Revolution is on the table, once again. It is being discussed with increasing seriousness as our representative republic fails to adequately meet the populace's needs. As poverty and unemployment rise, so do the voices arguing about the most successful strategies for evicting corruption from the seats of power. As corporations spend billions on elections, grooming candidates in a mockery of democracy, the words "direct", "participatory", and "people's" democracies are being kicked around.
One significant change has swept our society since the 1960's. Blame it on elementary school explanations of ecosystems, or a planet writhing in climate change before our very eyes, or perhaps even the rise of Wikipedia, a living encyclopedia maintained by people . . . but the world looks different to us now. When my father and Katherine were children, the universe was explained like giant clockworks. Scientists were dissecting it to see what made it ticked. Now, millions of people understand that it is the relationships of a highly interconnected web is what makes this world whirl round. Reductionism will never add up into an explanation for a living system that is constantly changing.
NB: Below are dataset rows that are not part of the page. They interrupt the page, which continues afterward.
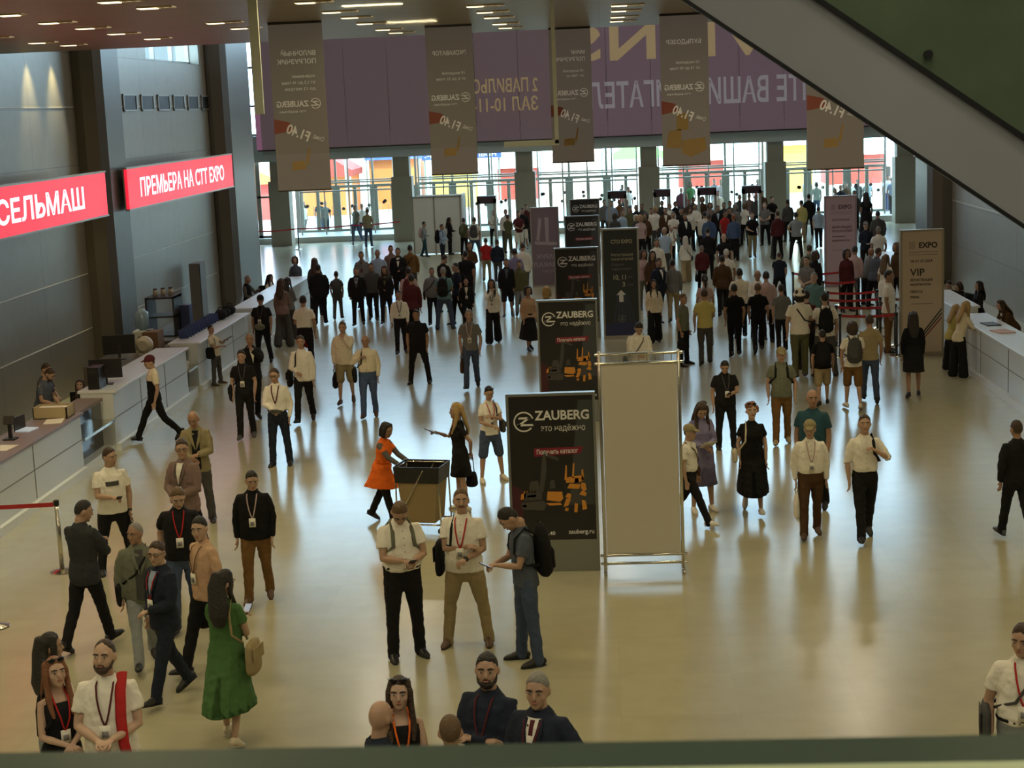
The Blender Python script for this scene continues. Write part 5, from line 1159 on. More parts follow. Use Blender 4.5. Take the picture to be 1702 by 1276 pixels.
# left middle walkers
p = Pn('463,610;467,773', 1.8, 0, 'shd', 'L:wh', 'p:nv', 'bk', 's:br', 'lan:mr nobadge glass belt placket', 'man in white shirt and navy trousers with a lanyard holding a booklet', head=(0, 10), skin=0)
hold(p, 1, 'booklet', 'grey booklet in the hand of the man in the white shirt with glasses')
p = Pn('500,556;508,702', 1.8, 0, 'whd', 'l:wh', 'p:bk', 'bk', 's:br', 'placket', 'man in white shirt with a black bag at his shoulder, left of the shorts', head=(-10, 5), skin=0)
sidebag(p, 1, 'bk', 'black shoulder bag of the man in the white shirt behind the lanyard man', (.12, .36, .32), cross=False)
p = Pn('568,533;577,671', 1.8, 2, 'qdf', 'l:cr', 'h:kh', 'br', 's:lb', 'placket', 'man in cream shirt and grey shorts with a hand at his ear', head=(0, 5), skin=0, build=.4)
handbag(p, 1, 'bk', 'small black bag hanging from the hand of the man in shorts', (.14, .26, .30), handle=.12)
p = Pn('616,556;615,694', 1.75, 3, 'qsd', 'L:cr', 'p:bl', 'br', 'b', 'placket', 'bald man in cream shirt and blue trousers with a bag strap', head=(5, 5), skin=1, build=.4)
sidebag(p, 1, 'bk', 'black bag under the arm of the bald man in the cream shirt', (.1, .3, .3), cross=False)
Pn('697,513;698,637', 1.75, -5, 'Sdd', 't:bk', 'p:bk', 'bk', 's:bk', 'polo', 'man in black striped polo and black trousers facing the camera', head=(0, 5), skin=1, build=.5)
p = Pn('775,513;785,646', 1.78, 0, 'wdd', 't:gy', 'p:dn', 'bk', 's:gy', 'polo lan:pk', 'man in grey polo and jeans with lanyard carrying a dark case', head=(-5, 5), skin=0)
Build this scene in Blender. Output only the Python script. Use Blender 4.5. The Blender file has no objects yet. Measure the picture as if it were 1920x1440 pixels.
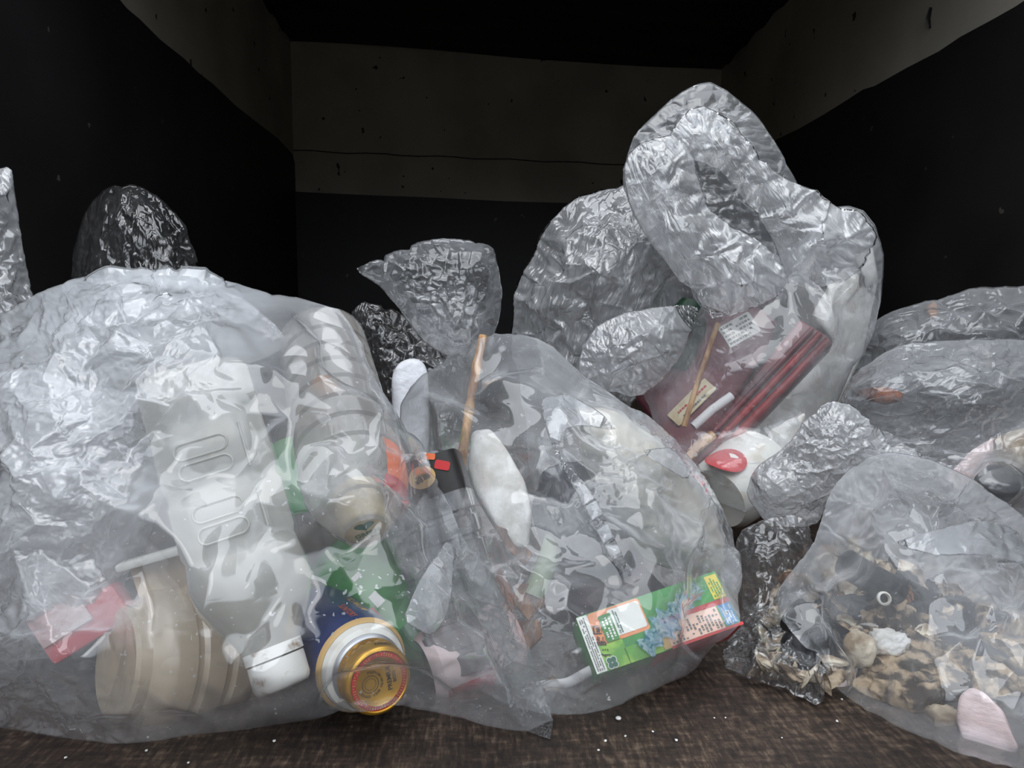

We understand that robbing a bank or assassinating a single leader will not catalyze the massive social and political change we know is necessary. Our efforts must be myriad, multi-nodal, legion, and pervasive. We must relinquish guns and reach out our hands to one another. We know there are really no borders to flee across. Our global problems require global struggles. There is nowhere safe to hide. Our own towns and communities are now the front line of the struggle.